Now how does this impact Ole Miss?

The MLB draft is typically 40 rounds in a normal year. Eight Rebels were drafted in the 2019 draft; however, only three – Grae Kessinger, Thomas Dillard and Will Ethridge – were drafted in the first five rounds. In theory, if the draft had played out in 2019 the way it likely will in 2020, players like Cooper Johnson, Houston Roth, Cole Zabowski and Zack Phillips would have returned to Ole Miss in 2020 for their senior seasons after failing to be drafted in those first five rounds.

On the current 2020 Ole Miss baseball roster, there are seven draft-eligible juniors. Only two, Anthony Servideo (65) and Tyler Keenan (74), rank among the top-200 draft eligible players by Fangraphs. That means some draft-eligible guys such as Tim Elko, Cael Baker, Hayden Leatherwood and Max Cioffi may have little choice but to return to Ole Miss, where they would otherwise likely leave after being selected in the mid-to-late rounds.

This decision to shorten the draft may also impact two other Ole Miss player groups, beyond just the draft-eligible juniors. With the NCAA saying it will extend an extra year of eligibility to those, at the very least seniors, whose seasons were cut short, there may be a group of seniors that now come back and do a year of graduate school and play more ball instead of leave for the draft. None of the key Rebel senior group of Austin Miller, Taylor Broadway, Tyler Myers or Greer Holston are listed among the Fangraphs top 200. Maybe the Rebels will get some, or all, of them back, too.

Then there’s one final group: the members of the 2020 recruiting class.
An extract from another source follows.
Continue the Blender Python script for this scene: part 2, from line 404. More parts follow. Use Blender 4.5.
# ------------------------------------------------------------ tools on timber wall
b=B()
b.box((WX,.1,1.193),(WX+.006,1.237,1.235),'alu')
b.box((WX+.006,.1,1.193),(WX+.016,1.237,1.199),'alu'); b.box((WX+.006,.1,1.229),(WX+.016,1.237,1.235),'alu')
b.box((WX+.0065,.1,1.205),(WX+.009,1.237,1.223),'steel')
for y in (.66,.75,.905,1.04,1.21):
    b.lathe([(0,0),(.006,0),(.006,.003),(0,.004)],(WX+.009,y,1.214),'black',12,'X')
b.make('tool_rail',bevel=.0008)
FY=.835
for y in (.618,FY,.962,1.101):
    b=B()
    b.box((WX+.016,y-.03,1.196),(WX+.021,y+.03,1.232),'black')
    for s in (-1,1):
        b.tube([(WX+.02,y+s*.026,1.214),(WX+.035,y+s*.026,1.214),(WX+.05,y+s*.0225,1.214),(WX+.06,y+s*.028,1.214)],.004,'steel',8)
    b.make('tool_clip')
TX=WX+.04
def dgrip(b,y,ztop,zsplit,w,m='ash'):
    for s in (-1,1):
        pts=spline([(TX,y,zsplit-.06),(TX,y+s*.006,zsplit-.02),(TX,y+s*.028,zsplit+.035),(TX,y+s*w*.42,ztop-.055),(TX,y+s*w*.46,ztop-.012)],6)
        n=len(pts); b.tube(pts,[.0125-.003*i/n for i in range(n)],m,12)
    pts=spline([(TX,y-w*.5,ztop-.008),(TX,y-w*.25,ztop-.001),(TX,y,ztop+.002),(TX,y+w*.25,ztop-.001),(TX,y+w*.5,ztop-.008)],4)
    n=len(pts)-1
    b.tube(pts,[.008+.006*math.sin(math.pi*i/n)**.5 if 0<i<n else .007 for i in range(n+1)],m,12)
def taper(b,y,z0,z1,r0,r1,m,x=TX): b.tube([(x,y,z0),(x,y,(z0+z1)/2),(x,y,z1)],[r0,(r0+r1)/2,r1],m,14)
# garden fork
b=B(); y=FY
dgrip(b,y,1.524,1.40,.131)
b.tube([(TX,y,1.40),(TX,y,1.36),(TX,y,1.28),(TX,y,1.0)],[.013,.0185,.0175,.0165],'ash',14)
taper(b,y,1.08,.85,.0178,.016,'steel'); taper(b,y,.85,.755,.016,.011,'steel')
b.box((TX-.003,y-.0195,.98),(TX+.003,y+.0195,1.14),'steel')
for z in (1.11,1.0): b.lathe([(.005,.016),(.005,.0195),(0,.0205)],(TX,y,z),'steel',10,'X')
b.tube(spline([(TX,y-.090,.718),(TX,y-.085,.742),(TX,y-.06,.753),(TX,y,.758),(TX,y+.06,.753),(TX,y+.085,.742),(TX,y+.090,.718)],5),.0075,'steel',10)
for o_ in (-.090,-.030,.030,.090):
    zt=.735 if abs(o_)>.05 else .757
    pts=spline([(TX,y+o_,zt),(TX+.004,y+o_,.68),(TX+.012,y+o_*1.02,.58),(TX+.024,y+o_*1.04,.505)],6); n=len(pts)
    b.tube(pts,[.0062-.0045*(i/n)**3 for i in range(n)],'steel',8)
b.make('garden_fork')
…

Every year, the standard high-level college baseball recruiting class will lose a few guys to the draft straight out of high school. Now, with a shortened draft, more of those prospects may end up in college than usual. The biggest name in that regard for Ole Miss is shortstop T.J. McCants out of Florida. McCants, who signed with Ole Miss in November, is ranked No. 103 on the fan graphs list of draft-eligible players.

The league has yet to make a decision as to how much shorter the draft will be – it can’t sink below five rounds. With some owners having called for a draft to be entirely cancelled, it would seem to reason that the shortest they can make it, the better for their checkbooks. And the shorter the draft is, the more beneficial for Ole Miss and the 2021 Rebels.